Short task:
Everything from the first line of the data below through the line that contains "tag(water, kind='structure')" should be written out exactly, please, and nothing more; the pictures stay out.

Available data:
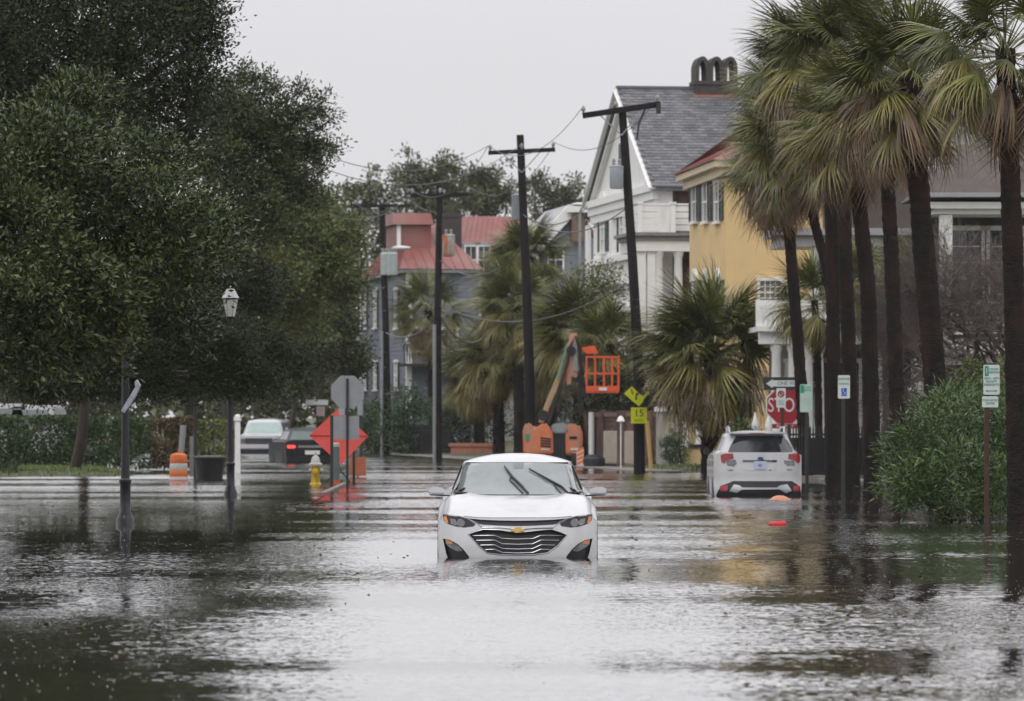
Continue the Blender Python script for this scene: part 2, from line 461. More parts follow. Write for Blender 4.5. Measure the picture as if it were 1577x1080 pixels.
up = n.new('ShaderNodeVectorMath'); up.inputs[1].default_value = (0, 0, 1); l.new(shs.outputs[0], up.inputs[0])
nm = n.new('ShaderNodeVectorMath'); nm.operation = 'NORMALIZE'; l.new(up.outputs[0], nm.inputs[0])
l.new(nm.outputs[0], b.inputs['Normal']); l.new(nm.outputs[0], b.inputs['Coat Normal'])
b.inputs['Coat Weight'].default_value = 0.8; b.inputs['Coat IOR'].default_value = 1.5; b.inputs['Coat Roughness'].default_value = 0.04
wv = [(-4000, -300, 0), (4000, -300, 0), (4000, 420, 0), (-4000, 420, 0)]
water = fast_obj('water', wv, [(0, 1, 2, 3)], wm)
tag(water, kind='structure')

HAZE = True
if HAZE:
    hm = bpy.data.materials.new('haze'); hm.use_nodes = True
    hn, hl = hm.node_tree.nodes, hm.node_tree.links
    hn.remove(hn['Principled BSDF'])
    pv = hn.new('ShaderNodeVolumePrincipled'); pv.inputs['Color'].default_value = (0.93, 0.93, 0.95, 1); pv.inputs['Density'].default_value = 0.00013
    hl.new(pv.outputs[0], hn['Material Output'].inputs['Volume'])
    hz = MB().box(-150, 150, -40, 460, -1.6, 45).build('haze', hm, fix=False)
    tag(hz, kind='stuff')
# ------------------------------------------------------------------ trees and palms
m_bark = pm('wet_bark', (0.045, 0.036, 0.03), rough=0.7, var=0.35, scale=6, bump=1.0, bscale=14, stretch=(1, 1, 0.25))
m_oak_near = leafmat('oak_leaf_near', (0.012, 0.020, 0.006), (0.085, 0.115, 0.030), rough=0.36, spec=0.45, third=(0.14, 0.13, 0.035))
m_oak_dark = leafmat('oak_leaf_dark', (0.010, 0.016, 0.006), (0.055, 0.072, 0.024), rough=0.5, spec=0.35)
m_oak_ragged = leafmat('oak_leaf_ragged', (0.020, 0.029, 0.011), (0.095, 0.115, 0.040), rough=0.5, spec=0.35)
m_oak_mid = leafmat('oak_leaf_mid', (0.045, 0.066, 0.016), (0.18, 0.215, 0.06), rough=0.5, third=(0.22, 0.12, 0.03))
m_oak_far = leafmat('oak_leaf_far', (0.035, 0.046, 0.014), (0.11, 0.125, 0.045), rough=0.5)
m_shrub = leafmat('shrub_leaf', (0.015, 0.035, 0.008), (0.06, 0.12, 0.03), rough=0.4)
m_hedge = leafmat('hedge_leaf', (0.015, 0.032, 0.010), (0.07, 0.12, 0.03), rough=0.4)
m_hedge_brown = leafmat('hedge_leaf_brown', (0.05, 0.04, 0.018), (0.16, 0.11, 0.05), rough=0.6)
m_oleander = leafmat('oleander_leaf', (0.015, 0.040, 0.008), (0.10, 0.165, 0.036), rough=0.35)

def limb(mb, a, b, r0, r1, rng, sag=0.0, n=7, seg=7):
    a, b = Vector(a), Vector(b); L = (b-a).length
    pts, rs = [], []
    ph = rng.uniform(0, 6, 3)
    for i in range(seg+1):
        t = i/seg
        p = a.lerp(b, t) + Vector((math.sin(t*5+ph[0]), math.sin(t*4+ph[1]), math.sin(t*6+ph[2])*0.5))*L*0.035*math.sin(math.pi*t)
        p.z += sag*math.sin(math.pi*t); pts.append(p); rs.append(r0*(1-t)+r1*t)
    mb.tube(pts, rs, n)
    return pts
def tree(label, name, base, trunk_top, r, blobs_px, mat, nleaf, L, W, rc, seed, group=None, per=45, shell=0.45, amp=0.35, squash=0.85, extra=None, dy=1.0, cat='tree', twigs=60):
    """blobs_px: (px, py, d, radius in photo px); crown of leaf tufts over limbs"""
    rng = np.random.default_rng(seed)
    base = Vector(base)
    t = thing(name, base, label, cat, group)
    bl = []
    for px, py, d, rp in blobs_px:
        p = P(px, py, d); bl.append((p.x, p.y, p.z, rp*d/F))
    if extra: bl += extra
    pos, dirs, cen = clumps(bl, max(8, int(nleaf/per)), per, rc, rng, shell, squash, amp=amp)
    v, f = leaf_arrays(pos, dirs, L, W, rng)
    c = fast_obj('crown', v - np.array(base), f, mat, t)
    if nleaf > 300: c['kind'] = 'stuff'
    mb = MB(); top = Vector(trunk_top)
    limb(mb, (0, 0, -0.3), top-base, r, r*0.7, rng, n=12, seg=10)
    fork = (top-base)
    for (x, y, z, rr) in bl:
        e = Vector((x, y, z)) - base
        mid = limb(mb, fork - Vector((0, 0, rng.uniform(0, 0.5))), e, r*0.42, r*0.10, rng, sag=rr*0.15)
    tw = MB()
    for i in rng.choice(len(cen), min(twigs, len(cen)), replace=False):
        c0 = Vector(cen[i]); j = int(np.argmin([(Vector(b[:3])-c0).length/b[3] for b in bl])); b0 = Vector(bl[j][:3])
        limb(mb, b0.lerp(c0, 0.1)-base, c0-base, r*0.08, r*0.02, rng, n=4, seg=4)
    mb.build('trunk', m_bark, t, smooth='all')
    return t

# nearest live oak: trunk outside the frame on the left, its boughs reach in over the water
tree('nearest live oak on the left edge, large glossy leaves hanging low over the water', 'live_oak', (-8.6, 63, -0.2), (-8.0, 62.5, 2.9), 0.34,
     [(60, 250, 61, 115), (20, 400, 60, 130), (170, 330, 62, 110), (120, 480, 61, 110), (245, 400, 62, 90), (40, 540, 60, 70), (300, 345, 63, 62),
      (215, 250, 64, 70), (110, 170, 64, 70), (270, 480, 63, 62), (-90, 300, 61, 160), (-110, 480, 62, 110), (-220, 380, 65, 180), (150, 560, 62, 40), (330, 400, 63, 40)],
     m_oak_near, 120000, 0.105, 0.036, 0.17, 11, 'live oaks on the left', per=30, shell=0.4)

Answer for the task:
Continue the Blender Python script for this scene: part 2, from line 461. More parts follow. Write for Blender 4.5. Measure the picture as if it were 1577x1080 pixels.
up = n.new('ShaderNodeVectorMath'); up.inputs[1].default_value = (0, 0, 1); l.new(shs.outputs[0], up.inputs[0])
nm = n.new('ShaderNodeVectorMath'); nm.operation = 'NORMALIZE'; l.new(up.outputs[0], nm.inputs[0])
l.new(nm.outputs[0], b.inputs['Normal']); l.new(nm.outputs[0], b.inputs['Coat Normal'])
b.inputs['Coat Weight'].default_value = 0.8; b.inputs['Coat IOR'].default_value = 1.5; b.inputs['Coat Roughness'].default_value = 0.04
wv = [(-4000, -300, 0), (4000, -300, 0), (4000, 420, 0), (-4000, 420, 0)]
water = fast_obj('water', wv, [(0, 1, 2, 3)], wm)
tag(water, kind='structure')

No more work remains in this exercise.